Chez les -48kg, ce dimanche n’aura proposé aucune surprise avec le doublé de l’Ukrainienne Daria Bilodid, 18 ans. Dans un remake de la finale de Bakou, il y a un an, elle bat à nouveau la Japonaise Funa Tonaki, pourtant très tranchante aujourd’hui au sol. Un harai-goshi en sortie d’attaque de la Niponne pour un waza-ari qui permet à Bilodid de doubler, et, cette fois, de glâner un titre mondial juste après un titre européen. Elle a tout de même donné des signes de fragilité à la fin de la finale (la faute au régime peut-être, mais aussi à une vraie pression mentale) mais possède toujours son système d’attaque à base d’attaques de jambe et d’un sankaku-jime d’une efficacité proche des 100% pour chaque tentative engagée. Elle est notamment parvenue à faire tomber la Mongole Munkhbat dans ce filet. Une séquence à couper le souffle. Littéralement.
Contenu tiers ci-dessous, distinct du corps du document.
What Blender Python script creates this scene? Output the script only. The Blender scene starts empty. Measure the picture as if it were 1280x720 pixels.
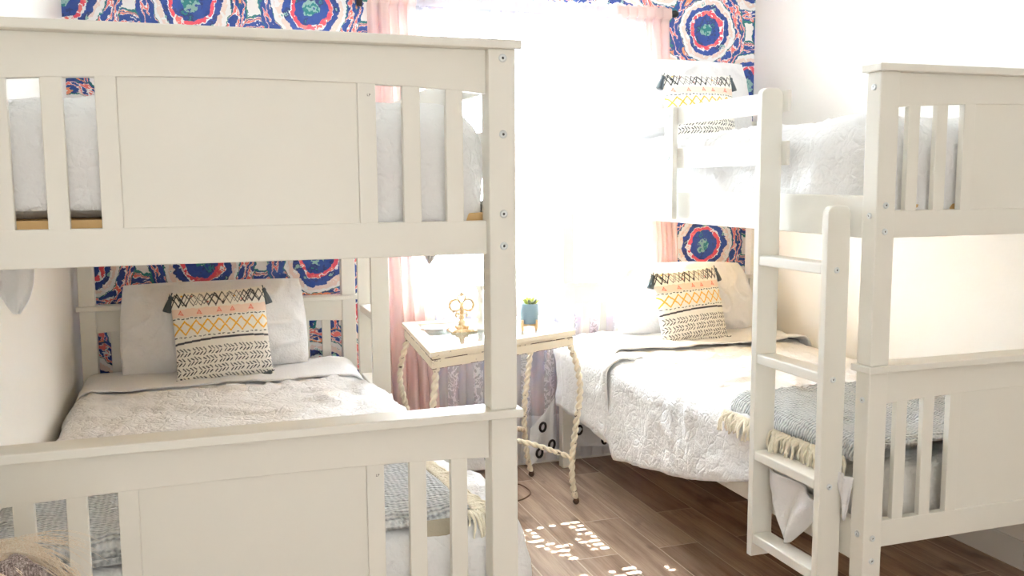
import bpy, bmesh, math, random
import numpy as np
from mathutils import Vector, Matrix, noise
random.seed(7); np.random.seed(7)
C = bpy.context.scene.collection
PI = math.pi

# ------------------------------------------------------------------ layout (metres; x right, y into the room, z up)
CZ, YAW, PITCH, ROLL, FPX = 1.3947, .3278, -.1159, -.0061, 1156.9
YB, XWL, XWR, ZC = 4.19, -.475, 2.745, 2.44          # back wall, side walls, ceiling
BW, BL_ = 1.0883, 2.18                                # bunk width, length
PU, PV, OV, TC = .0589, .053, .0105, .0187            # post width / depth, cap overhang / thickness
ZT, ZL = 1.6614, .8897                                # underside of the upper and lower caps
XL, YL = .6361, 1.838                                 # left bunk: right outer edge, foot face
XR, YR = 1.6375, 1.935                                # right bunk: left outer edge, foot face

# ------------------------------------------------------------------ colour + node helpers
def lin(r, g, b):
    f = lambda c: c / 12.92 if c <= .04045 else ((c + .055) / 1.055) ** 2.4
    return (f(r / 255), f(g / 255), f(b / 255), 1)

class NT:
    def __init__(s, name):
        s.m = bpy.data.materials.new(name); s.m.use_nodes = True
        s.t = s.m.node_tree; s.t.nodes.clear()
        s.out = s.n('ShaderNodeOutputMaterial')
    def n(s, typ, **kw):
        q = s.t.nodes.new(typ)
        for k, v in kw.items(): setattr(q, k, v)
        return q
    def put(s, sock, v):
        if isinstance(v, bpy.types.NodeSocket): s.t.links.new(v, sock)
        elif v is not None:
            if hasattr(sock.default_value, '__len__') and not hasattr(v, '__len__'):
                v = [v] * len(sock.default_value)
            sock.default_value = v
    def math(s, op, a, b=None, c=None):
        q = s.n('ShaderNodeMath', operation=op); s.put(q.inputs[0], a)
        if b is not None: s.put(q.inputs[1], b)
        if c is not None: s.put(q.inputs[2], c)
        return q.outputs[0]
    def vmath(s, op, a, b=None):
        q = s.n('ShaderNodeVectorMath', operation=op); s.put(q.inputs[0], a)
        if b is not None: s.put(q.inputs[1], b)
        return q.outputs['Value'] if op in ('LENGTH', 'DISTANCE') else q.outputs[0]
    def mix(s, f, a, b):
        q = s.n('ShaderNodeMix', data_type='RGBA'); s.put(q.inputs[0], f); s.put(q.inputs[6], a); s.put(q.inputs[7], b)
        return q.outputs[2]
    def obj(s): return s.n('ShaderNodeTexCoord').outputs['Object']
    def scale(s, v, x, y, z):
        return s.vmath('MULTIPLY', v, (x, y, z))
    def noise(s, v, sc, det=3, rough=.5, out=0):
        q = s.n('ShaderNodeTexNoise'); s.put(q.inputs['Vector'], v); s.put(q.inputs['Scale'], sc)
        s.put(q.inputs['Detail'], det); s.put(q.inputs['Roughness'], rough); return q.outputs[out]
    def ramp(s, f, stops, interp='LINEAR'):
        q = s.n('ShaderNodeValToRGB'); q.color_ramp.interpolation = interp
        e = q.color_ramp.elements
        while len(e) > 1: e.remove(e[-1])
        e[0].position = stops[0][0]; e[0].color = stops[0][1]
        for p, c in stops[1:]:
            k = e.new(p); k.color = c
        s.put(q.inputs[0], f); return q.outputs[0]
    def bump(s, h, st=.3, d=.01):
        q = s.n('ShaderNodeBump'); s.put(q.inputs['Strength'], st); s.put(q.inputs['Distance'], d); s.put(q.inputs['Height'], h)
        return q.outputs[0]
    def bsdf(s, col, rough=.5, normal=None, metal=0., sheen=0., spec=.5, trans=None):
        q = s.n('ShaderNodeBsdfPrincipled'); s.put(q.inputs['Base Color'], col); s.put(q.inputs['Roughness'], rough)
        s.put(q.inputs['Metallic'], metal); s.put(q.inputs['Specular IOR Level'], spec); s.put(q.inputs['Sheen Weight'], sheen)
        if normal is not None: s.put(q.inputs['Normal'], normal)
        return q.outputs[0]
    def done(s, sh): s.t.links.new(sh, s.out.inputs[0]); return s.m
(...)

Une première journée de compétition où on chercha un peu les raisons de se réjouir du spectacle. À un an des JO, on sent que les règles d’arbitrage sont désormais pleinement intégrées par le circuit mondial et que le jeu s’en trouve de plus en plus verrouillé. Ajoutez à cela que les deux combats pour le bronze chez les masculins étaient entre combattants du même pays, et qui donc se connaissaient par coeur et on obtient une journée sans flamboyance et un judo de plus en plus étouffé par les lutteurs et les règles d’un arbitrage non seulement souvent intempestif, mais aussi, et surtout ne favorisant pas les séquences de saisie et les préparations d’attaque.
On verra dès demain si la tendance est suivie dans les autres catégories.